The use of corporal punishment is contrary to international law and is addressed in several international agreements. Article 5 of the Universal Declaration of Human Rights, which Iran has ratified, states that, "No one shall be subjected to torture or to cruel, inhuman or degrading treatment or punishment." Identical language is also used in the International Covenant on Civil and Political Rights (ICCPR), which Iran is also a party to. The strongest expression of international disapproval is contained in the Convention Against Torture and Other Cruel, Inhuman or Degrading Treatment or Punishment (CAT). This treaty defines torture as, "any act by which severe pain or suffering, whether physical or mental, is intentionally inflicted on a person for such purposes as ... punishing him for an act he or a third person has committed or is suspected of having committed." Although the Islamic Republic of Iran has yet to sign the CAT, the prohibition on torture is now considered jus cogens and, therefore, part of customary international law. Furthermore, even though the norm against corporal punishment is not yet a jus cogens, there is increasing evidence that it is illegal under international human rights law.[1] In Osbourne v.
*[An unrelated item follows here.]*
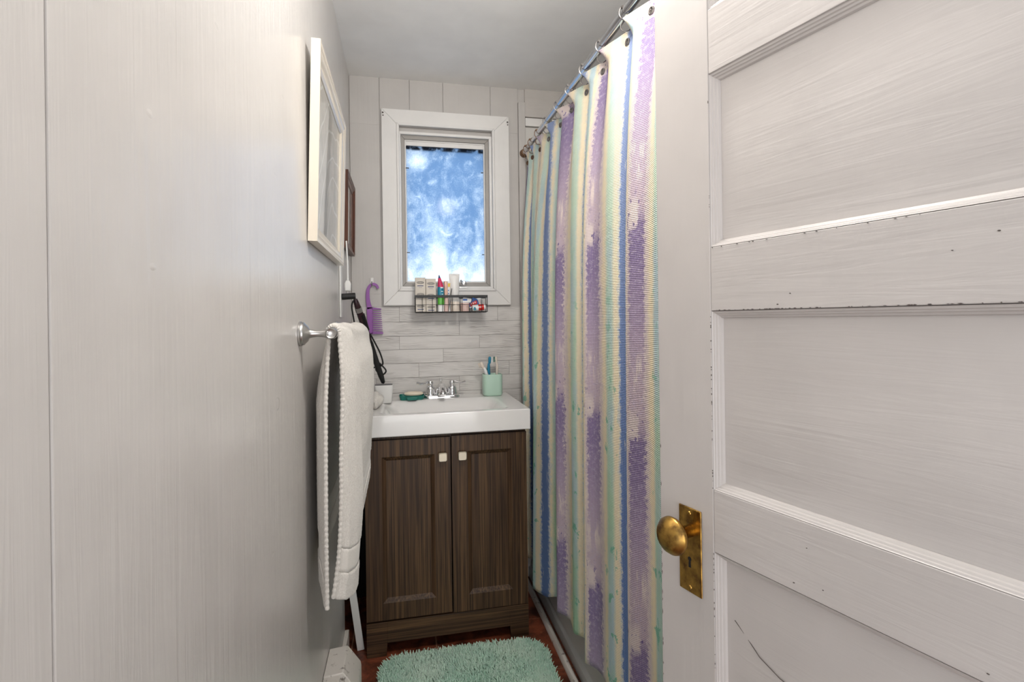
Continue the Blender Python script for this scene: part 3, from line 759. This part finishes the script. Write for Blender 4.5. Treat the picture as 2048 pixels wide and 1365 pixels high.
# soap dish and soap
sdx, sdy = .252, 2.262
sdh = thing('soap_dish', (sdx, sdy, zt_), 'dark teal plastic soap dish beside the faucet', 'soap dish')
ring = lambda hx, hy, z: [(sdx+a, sdy+c, zt_+z) for a, c in rrect(hx, hy, .012, 5)]
MB().loft([ring(.048, .034, .0), ring(.050, .036, .004), ring(.053, .039, .017), ring(.0515, .0375, .018), ring(.049, .035, .008), ring(.044, .030, .007)]).box((sdx-.012, sdy-.050, zt_+.001), (sdx+.014, sdy-.034, zt_+.006)).build('tray', M['teal'], sdh, ang=45)
MB().prism([(sdx-.018, zt_+.001), (sdx+.018, zt_+.001), (sdx+.024, zt_+.015), (sdx-.024, zt_+.015)], sdy-.052, sdy-.034).build('drain_lip', M['teal'], sdh, bevel=.002)
so = thing('soap_bar', (sdx+.006, sdy, zt_+.012), 'cream oval bar of soap lying in the teal dish', 'soap')
el = lambda k, z: [(sdx+.008+.041*k*math.cos(2*pi*j/32), sdy+.026*k*math.sin(2*pi*j/32), zt_+.0135+z) for j in range(32)]
MB().loft([el(.5, 0), el(.85, .002), el(1, .008), el(.93, .014), el(.6, .0175), el(.1, .018)]).build('bar', M['soap'], so, ang=60)
# white slotted cup
cx_, cy_ = .137, 2.20
wc = thing('plastic_cup', (cx_, cy_, zt_), 'white plastic cup with a dark slot in the sink corner', 'cup')
cr2 = lambda hx, hy, z: [(cx_+a, cy_+c, zt_+z) for a, c in rrect(hx, hy, .012, 5)]
MB().loft([cr2(.031, .026, .0), cr2(.033, .028, .004), cr2(.0385, .032, .074), cr2(.0360, .030, .074), cr2(.030, .026, .006)]).build('cup_body', M['plastic'], wc, ang=45)
MB().loft([cr2(.0365, .0305, .066), cr2(.0365, .0305, .0735)]).build('slot_insert', plain('grey_insert', srgb(96, 96, 98), .5), wc)
# crumpled cloth
cf = thing('washcloth', (.10, 2.09, zt_), 'crumpled white washcloth on the left rim of the sink', 'cloth')
def blob(c, rad, sq, seed, mb):
    r = np.random.default_rng(seed); k = r.normal(size=(7, 3))*2.0; p = r.random(7)*6
    n1_, n2_ = 26, 34; rings = []
    for i in range(n1_+1):
        th_ = pi*i/n1_; row = []
        for j in range(n2_):
            f_ = 2*pi*j/n2_; d_ = np.array((math.sin(th_)*math.cos(f_), math.sin(th_)*math.sin(f_), math.cos(th_)))
            q = 1+.09*sum(math.sin(k[m] @ d_*1.3+p[m]) for m in range(7))*1.15
            row.append((c[0]+d_[0]*rad[0]*q, c[1]+d_[1]*rad[1]*q, max(c[2]+d_[2]*rad[2]*q, sq)))
        rings.append(row)
    mb.loft(rings)
mb_ = MB(); blob((.100, 2.07, zt_+.026), (.032, .05, .034), zt_+.0008, 3, mb_); blob((.088, 2.10, zt_+.06), (.016, .032, .024), zt_+.001, 5, mb_)
mb_.build('folds', M['towel'], cf, ang=80)

# ------------------------------------------------------------------ hair iron in the cup, its holder on the wall
hb = thing('wall_holder', (.006, 1.97, 1.29), 'white adhesive strip with a black peg on the left wall', 'wall hook')
MB().box((.0005, 1.90, 1.215), (.006, 1.945, 1.40)).build('strip', M['plastic'], hb, bevel=.002)
MB().tube([(.006, 1.925, 1.289), (.053, 1.925, 1.292)], .0115, 20).build('peg', M['black'], hb, bevel=.001)
plg = thing('cord_plug', (.02, 2.00, 1.34), 'white plug hanging by its cord on the left wall above the black peg', 'plug')
MB().prism([(.012, 1.312), (.032, 1.312), (.033, 1.34), (.027, 1.352), (.017, 1.352), (.011, 1.34)], 1.965, 1.99).build('plug_body', M['plastic'], plg, bevel=.003)
MB().tube([(.022, 1.978, 1.35), (.021, 1.985, 1.42), (.016, 2.0, 1.50)], .003, 8).build('cord', M['plastic'], plg)
MB().tube([(.017, 1.978, 1.312), (.017, 1.978, 1.300)], .0008, 6).tube([(.026, 1.978, 1.312), (.026, 1.978, 1.300)], .0008, 6).build('prong', M['steel'], plg)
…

Jamaica, the Committee Against Torture (a body of experts responsible for monitoring compliance with the Convention) held that "corporal punishment constitutes cruel, inhuman and degrading treatment or punishment contrary to Article 7 of the Convention." The Islamic Republic of Iran's systematic violations of its obligations under international law have been addressed by the UN General Assembly multiple times, most recently in December 2007. In Resolution 62/168, the UN expressed deep concern with Iran's continued flouting of international human rights law, particularly, "confirmed instances of torture and cruel, inhuman or degrading treatment or punishment, including flogging and amputations."